„Die Regierungen stehen unter Druck“

Herta Däubler-Gmelin fordert weltweite Strafbestimmungen gegen Rassismus und Hetzpropaganda im Internet

taz: Hetzpropaganda und Rassismus im Internet werden vom deutschen Verfassungsschutz schon länger beobachtet. Nun haben Sie mit dem Simon-Wiesenthal-Zentrum und der Friedrich-Ebert-Stiftung eine Konferenz darüber abgehalten. Welche neuen Erkenntnisse hat die Bundesministerin der Justiz dabei gewonnen?

Herta Däubler-Gmelin: Die wirklich neue Erkenntnis für mich ist, dass wir bei der Wirtschaft noch sehr dafür werben müssen, dass sie sich diesen gemeinsamen Schritten anschließt. Aber das werden wir tun. Neu war für mich auch, dass dazu eine Menge an Bereitschaft besteht.

Das Abschlussdokument der Konferenz fordert einen „globalen Wertekonsens“ und einen internationalen „Mindestbestand an Strafbestimmungen“. Nun bestehen aber amerikanische Firmen darauf, dass auch das, was in den USA unter dem Begriff hate speach zusammengefasst wird, zur Meinungsfreiheit gehört, wie sie im First Amendment der amerikanischen Verfassung definiert ist. Sie sehen nicht ein, warum gerade dies besonders ehrwürdige Bürgerrecht beschränkt werden soll. Was spricht dagegen, im globalen Internet das First Amendment gelten zu lassen?

Das ist eine Kultur, die sehr viel Wert auf rein individuelle Standards legt, die aber auf der anderen Seite eher in Kauf nimmt, dass der Jugendschutz unterlaufen werden kann, die in Kauf nimmt, dass Hassverbrechen geschehen und Appelle an fanatische Einzeltäter verbreitet werden. Die Frage, ob die Abgrenzung der Freiheit des Einzelnen von der Verantwortung der Gesellschaft oder auch von der Verantwortung gegenüber der Gesellschaft in den USA besser gelöst ist als in den europäischen Rechtssystemen, ist nicht nur eine philosophische, sondern auch eine ganz praktische Frage. Ich denke, dass wir mit unserem System eine Menge gute Erfahrungen gemacht haben.
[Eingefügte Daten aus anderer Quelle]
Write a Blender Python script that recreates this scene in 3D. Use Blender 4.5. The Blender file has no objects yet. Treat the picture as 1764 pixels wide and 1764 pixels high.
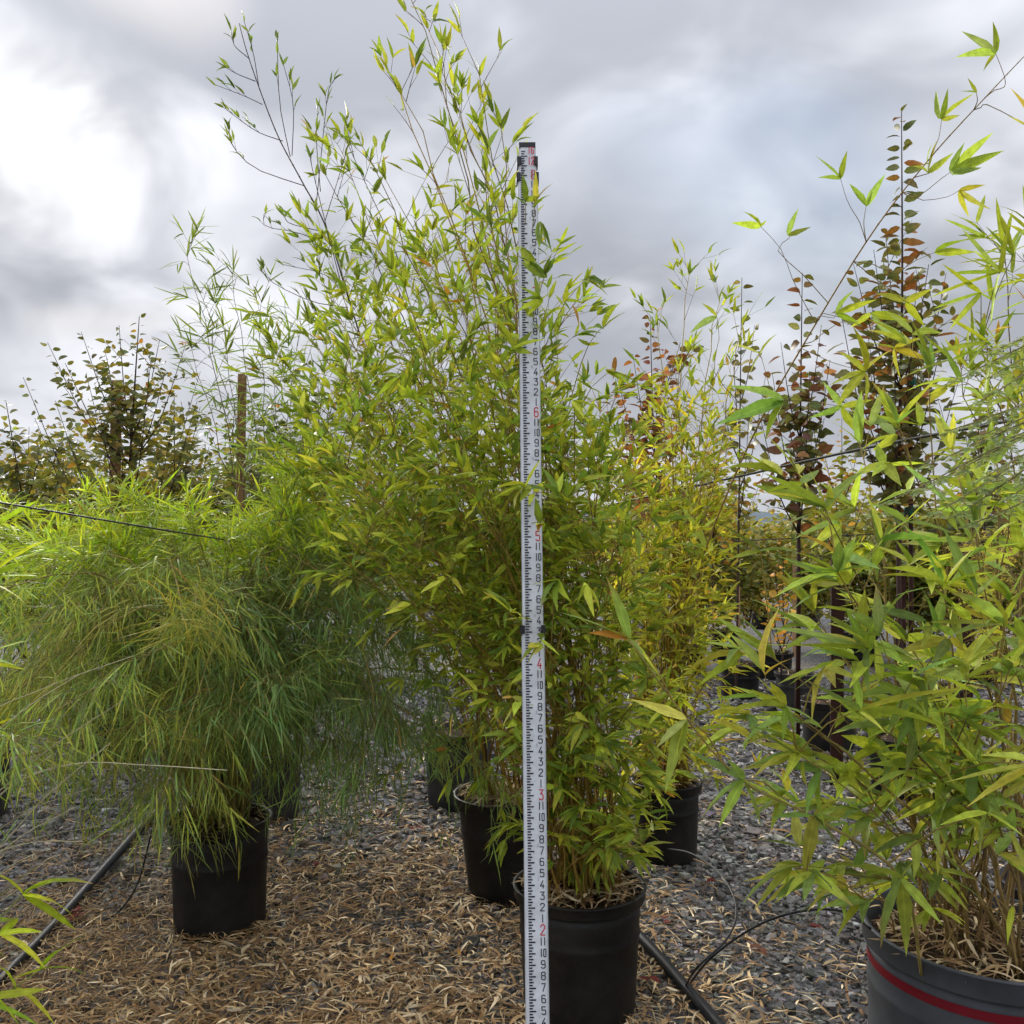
import bpy, math, random
import numpy as np
from mathutils import Matrix, Vector

# ------------------------------------------------------------------ camera, world, sun, exposure
F, CX, HY, CAMH = 1600.0, 882.0, 905.0, 1.545      # focal length and horizon in photo pixels, eye height
sc = bpy.context.scene
col = sc.collection
cam_d = bpy.data.cameras.new('camera')
cam_d.sensor_width = 36.0
cam_d.lens = 36.0 * F / 1764.0
cam_d.shift_y = (HY - 882.0) / 1764.0
cam_d.clip_start, cam_d.clip_end = 0.05, 9000.0
cam = bpy.data.objects.new('camera', cam_d)
cam.location = (0, 0, CAMH)
cam.rotation_euler = (math.radians(90), 0, 0)
col.objects.link(cam)
sc.camera = cam

SUN_AZ, SUN_EL = math.radians(-27.5), math.radians(21.0)      # azimuth from +Y towards +X
SUN_DIR = Vector((math.sin(SUN_AZ) * math.cos(SUN_EL), math.cos(SUN_AZ) * math.cos(SUN_EL), math.sin(SUN_EL)))

def build_world():
    w = bpy.data.worlds.new('World'); sc.world = w; w.use_nodes = True
    nt = w.node_tree; nt.nodes.clear(); N, L = nt.nodes.new, nt.links.new
    def math_(op, a, b=None, clamp=False):
        n = N('ShaderNodeMath'); n.operation = op; n.use_clamp = clamp
        for i, v in enumerate((a, b)):
            if v is None: continue
            if isinstance(v, (int, float)): n.inputs[i].default_value = v
            else: L(v, n.inputs[i])
        return n.outputs[0]
    def mix(f, a, b):
        n = N('ShaderNodeMix'); n.data_type = 'RGBA'; n.clamp_factor = True
        if isinstance(f, (int, float)): n.inputs[0].default_value = f
        else: L(f, n.inputs[0])
        for i, v in ((6, a), (7, b)):
            if isinstance(v, tuple): n.inputs[i].default_value = v + (1,)
            else: L(v, n.inputs[i])
        return n.outputs[2]
    def ramp(v, a, b):
        n = N('ShaderNodeMapRange'); n.interpolation_type = 'SMOOTHSTEP'
        L(v, n.inputs[0]); n.inputs[1].default_value = a; n.inputs[2].default_value = b
        return n.outputs[0]
    tc = N('ShaderNodeTexCoord'); sp = N('ShaderNodeSeparateXYZ'); L(tc.outputs['Generated'], sp.inputs[0])
    z = math_('MAXIMUM', sp.outputs[2], 0.0)
    zz = math_('ADD', z, 0.42)
    u, v = math_('DIVIDE', sp.outputs[0], zz), math_('DIVIDE', sp.outputs[1], zz)
    def noise(sx, sy, ox, oy, scale, detail, rough, dist):
        cb = N('ShaderNodeCombineXYZ')
        L(math_('ADD', math_('MULTIPLY', u, sx), ox), cb.inputs[0]); L(math_('ADD', math_('MULTIPLY', v, sy), oy), cb.inputs[1])
        n = N('ShaderNodeTexNoise'); n.inputs['Scale'].default_value = scale; n.inputs['Detail'].default_value = detail
        n.inputs['Roughness'].default_value = rough; n.inputs['Distortion'].default_value = dist
        L(cb.outputs[0], n.inputs['Vector']); return n.outputs[0]
    n0 = noise(0.75, 1.0, 2.91, 11.62, 1.15, 2, 0.45, 0.2)
    n1 = noise(0.8, 1.0, 18.69, 16.54, 2.3, 3.0, 0.45, 0.3)
    n2 = noise(1.0, 1.0, 10.3, 1.75, 4.6, 3.5, 0.52, 0.5)
    n3 = noise(1.0, 1.0, 10.4, 6.31, 1.9, 2, 0.45, 0.3)
    t = ramp(math_('ADD', math_('ADD', math_('MULTIPLY', n1, 0.48), math_('MULTIPLY', n0, 0.24)), math_('MULTIPLY', n2, 0.28)), 0.425, 0.63)
    cloud = mix(t, (0.150, 0.158, 0.179), (0.355, 0.362, 0.384))
    sky = N('ShaderNodeTexSky'); sky.sky_type = 'NISHITA'; sky.sun_disc = False
    sky.sun_elevation = SUN_EL; sky.sun_rotation = SUN_AZ; sky.dust_density = 1.5
    sm = N('ShaderNodeVectorMath'); sm.operation = 'SCALE'; L(sky.outputs[0], sm.inputs[0]); sm.inputs[3].default_value = 0.05
    hole = math_('MULTIPLY', math_('MULTIPLY', ramp(n3, 0.56, 0.72), 0.38), ramp(z, 0.12, 0.32))
    c = mix(hole, cloud, sm.outputs[0])
    # thinner, brighter cloud around the veiled sun
    dp = N('ShaderNodeVectorMath'); dp.operation = 'DOT_PRODUCT'; L(tc.outputs['Generated'], dp.inputs[0]); dp.inputs[1].default_value = SUN_DIR
    d0 = math_('MAXIMUM', dp.outputs['Value'], 0.0)
    g1 = math_('POWER', d0, 300.0); g2 = math_('POWER', d0, 16.0)
    thin = math_('ADD', math_('MULTIPLY', ramp(n2, 0.35, 0.62), 0.75), 0.45)
    glow = math_('MULTIPLY', math_('ADD', math_('MULTIPLY', g1, 0.20), math_('MULTIPLY', g2, 0.012)), thin)
    ad = N('ShaderNodeMix'); ad.data_type = 'RGBA'; ad.blend_type = 'ADD'; ad.inputs[0].default_value = 1.0
    gc = N('ShaderNodeVectorMath'); gc.operation = 'SCALE'; gc.inputs[0].default_value = (1.0, 0.97, 0.90); L(glow, gc.inputs[3])
    L(c, ad.inputs[6]); L(gc.outputs[0], ad.inputs[7])
    # pale air low down
    hz = math_('POWER', math_('SUBTRACT', 1.0, z), 9.0)
    c2 = mix(math_('MULTIPLY', hz, 0.55), ad.outputs[2], (0.355, 0.364, 0.387))
    bg = N('ShaderNodeBackground'); L(c2, bg.inputs[0]); L(math_('ADD', 1.0, math_('MULTIPLY', math_('MULTIPLY', z, z), 2.4)), bg.inputs[1])   # an overcast sky is brightest overhead
    out = N('ShaderNodeOutputWorld'); L(bg.outputs[0], out.inputs[0])
build_world()
sun_d = bpy.data.lights.new('sun', 'SUN'); sun_d.energy = 2.0; sun_d.angle = math.radians(15); sun_d.color = (1.0, 0.955, 0.88)
sun = bpy.data.objects.new('sun', sun_d); col.objects.link(sun)
sun.rotation_euler = SUN_DIR.to_track_quat('Z', 'Y').to_euler()
vs = sc.view_settings
vs.view_transform, vs.look, vs.exposure, vs.gamma, vs.use_curve_mapping = 'Standard', 'None', 1.27, 1.0, False
sc.cycles.max_bounces = 7; sc.cycles.diffuse_bounces = 5; sc.cycles.transmission_bounces = 5; sc.cycles.use_adaptive_sampling = True; sc.cycles.adaptive_threshold = 0.03; sc.cycles.transparent_max_bounces = 4
sc.cycles.use_denoising = True

# ------------------------------------------------------------------ helpers
rng = np.random.default_rng(7)
random.seed(7)
def P(px, py, D):                       # a place seen at a photo pixel, D metres ahead
    return np.array(((px - CX) / F * D, D, CAMH - (py - HY) / F * D))
def G(px, py, z=0.0):                   # the same on the ground
    D = (CAMH - z) * F / (py - HY)
    return np.array(((px - CX) / F * D, D, z))
def U(a, b, n=None): return rng.uniform(a, b, n)
def unit(v):
    v = np.asarray(v, float); return v / np.maximum(np.linalg.norm(v, axis=-1, keepdims=True), 1e-9)

def mesh(name, V, T, C=None, smooth=True, quads=None):
    V = np.asarray(V, np.float32).reshape(-1, 3); T = np.asarray(T, np.int32).reshape(-1, 3)
    me = bpy.data.meshes.new(name)
    nq = 0 if quads is None else len(quads)
    me.vertices.add(len(V)); me.vertices.foreach_set('co', V.ravel())
    loops = T.ravel() if nq == 0 else np.concatenate([T.ravel(), np.asarray(quads, np.int32).ravel()])
    tot = np.concatenate([np.full(len(T), 3, np.int32), np.full(nq, 4, np.int32)])
    me.loops.add(len(loops)); me.loops.foreach_set('vertex_index', loops.astype(np.int32))
    me.polygons.add(len(tot))
    st = np.concatenate([[0], np.cumsum(tot)[:-1]]).astype(np.int32)
    me.polygons.foreach_set('loop_start', st)
    me.polygons.foreach_set('use_smooth', np.full(len(tot), smooth))
    if C is not None:
        at = me.attributes.new('col', 'FLOAT_COLOR', 'POINT')
        C = np.asarray(C, np.float32)
        if C.shape[1] == 3: C = np.concatenate([C, np.ones((len(C), 1), np.float32)], 1)
        at.data.foreach_set('color', np.ascontiguousarray(C).ravel())
    me.update(calc_edges=True); me.validate()
    return me
def obj(name, me, mat, parent=None, kind=None, label=None):
    o = bpy.data.objects.new(name, me); col.objects.link(o)
    if mat is not None and me is not None and not me.materials: me.materials.append(mat)
    if parent is not None: o.parent = parent
    if kind: o['kind'] = kind
    if label: o['label'] = label
    return o
def tag(o, label, cat, group=None):
    o['label'] = label; o['category'] = cat
    if group: o['group'] = group
    return o
def thing(name, label, cat, loc=(0, 0, 0), group=None):
    o = bpy.data.objects.new(name, None); col.objects.link(o); o.empty_display_size = 0.1
    o.location = tuple(float(a) for a in loc)
    return tag(o, label, cat, group)
def origin(o): return np.array(o.location)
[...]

Die Konferenz hat gezeigt, dass ein Konsens auch in den rechtlichen Grundfragen nur als Kompromiss vorstellbar ist. Können Sie skizzieren, wie ein solcher Kompromiss aussehen sollte, wenn wir das First Amendment nicht hinnehmen?

Nein. Der Sinn der Gespräche, die jetzt beginnen, besteht darin, dass man nicht mit dem Ergebnis in die Konferenzen hineingehen kann. Aber die Methode, die Sie beschreiben, ist völlig richtig. Wir haben unseren Standpunkt, die Amerikaner haben ihren Standpunkt, die Businesswelt hat ihren Standpunkt. Darüber muss jetzt geredet werden.
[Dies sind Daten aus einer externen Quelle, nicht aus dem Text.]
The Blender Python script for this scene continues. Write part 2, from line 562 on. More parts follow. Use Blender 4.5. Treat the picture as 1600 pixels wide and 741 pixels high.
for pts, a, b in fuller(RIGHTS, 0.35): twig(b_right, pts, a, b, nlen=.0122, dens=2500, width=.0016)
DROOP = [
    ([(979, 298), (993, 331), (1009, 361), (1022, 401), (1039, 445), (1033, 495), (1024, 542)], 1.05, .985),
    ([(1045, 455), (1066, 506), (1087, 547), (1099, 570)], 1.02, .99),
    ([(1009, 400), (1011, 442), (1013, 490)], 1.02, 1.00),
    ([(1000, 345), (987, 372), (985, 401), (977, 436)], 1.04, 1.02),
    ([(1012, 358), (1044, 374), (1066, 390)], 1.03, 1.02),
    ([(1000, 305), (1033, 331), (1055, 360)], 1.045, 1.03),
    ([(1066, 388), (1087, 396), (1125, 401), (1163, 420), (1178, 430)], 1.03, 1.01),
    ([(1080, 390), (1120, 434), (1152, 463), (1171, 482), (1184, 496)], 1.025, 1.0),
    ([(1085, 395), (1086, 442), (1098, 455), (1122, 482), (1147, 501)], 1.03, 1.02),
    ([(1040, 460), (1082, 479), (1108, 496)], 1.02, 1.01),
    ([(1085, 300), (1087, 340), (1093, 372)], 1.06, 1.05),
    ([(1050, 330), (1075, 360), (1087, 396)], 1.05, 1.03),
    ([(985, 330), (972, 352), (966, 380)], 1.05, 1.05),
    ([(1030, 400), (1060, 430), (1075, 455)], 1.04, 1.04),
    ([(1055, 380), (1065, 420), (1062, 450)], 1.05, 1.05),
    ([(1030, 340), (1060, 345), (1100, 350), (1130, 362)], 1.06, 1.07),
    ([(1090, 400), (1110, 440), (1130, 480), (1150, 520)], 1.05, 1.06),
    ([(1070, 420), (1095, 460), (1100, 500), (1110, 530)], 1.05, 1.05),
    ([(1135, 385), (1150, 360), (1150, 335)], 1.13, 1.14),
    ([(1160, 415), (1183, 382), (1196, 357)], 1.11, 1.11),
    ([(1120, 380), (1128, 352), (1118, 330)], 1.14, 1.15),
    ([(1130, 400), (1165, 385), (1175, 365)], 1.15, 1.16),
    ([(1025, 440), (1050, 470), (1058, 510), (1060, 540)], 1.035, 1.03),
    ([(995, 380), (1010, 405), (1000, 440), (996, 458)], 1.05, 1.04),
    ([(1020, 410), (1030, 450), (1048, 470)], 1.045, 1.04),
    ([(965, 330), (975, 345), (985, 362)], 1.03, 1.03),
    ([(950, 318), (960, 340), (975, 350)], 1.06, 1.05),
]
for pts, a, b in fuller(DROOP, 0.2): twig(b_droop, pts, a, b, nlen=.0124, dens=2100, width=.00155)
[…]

In der Diskussion haben Sie angekündigt, dass der Staat handeln wird, wenn es auf diesem Wege zu keinem Ergebnis kommt. Wie lange darf der Einigungsprozess denn dauern?

Zunächst ist es mir wichtig, herauszustreichen, dass auch die Industrie und die Provider erkennen müssen, dass die Freiheit des Internets auch bedeutet, dass man nicht jeden Auswuchs zulässt und nicht jede Vorurteilsnische vermarkten darf. Das kann nicht nur die Gesellschaft zerstören, es läuft auch der Freiheit im Internet zuwider. Diese Erkenntnis, die ja bei den Entscheidungsträgern durchaus vorhanden ist, sollte sich nicht nur herumsprechen, sondern muss zum Beispiel schon auf der Konferenz der Internetgesellschaft, die im Juli in Japan stattfindet, eine große Rolle spielen. Wir haben den Gesprächsreigen eröffnet. Ganz bewusst will ich keine weiteren Zeiträume nennen, weil ich auf Kooperation setze.

Was droht der Industrie, wenn dieser Prozess scheitert?

Ich bin nicht gern bereit, über das mögliche Scheitern eines Prozesses nachzudenken, der gerade beginnt. Das beeinträchtigt das Zustandekommen von guten Ergebnissen. Aber man muss natürlich sehen, dass die nationalen Gesetzgeber und Regierungen unter Druck stehen. Sie müssen handeln, und es ist auch ein Teil des Aufeinanderzugehens und der Kooperation, dass man realisiert, dass es so ist.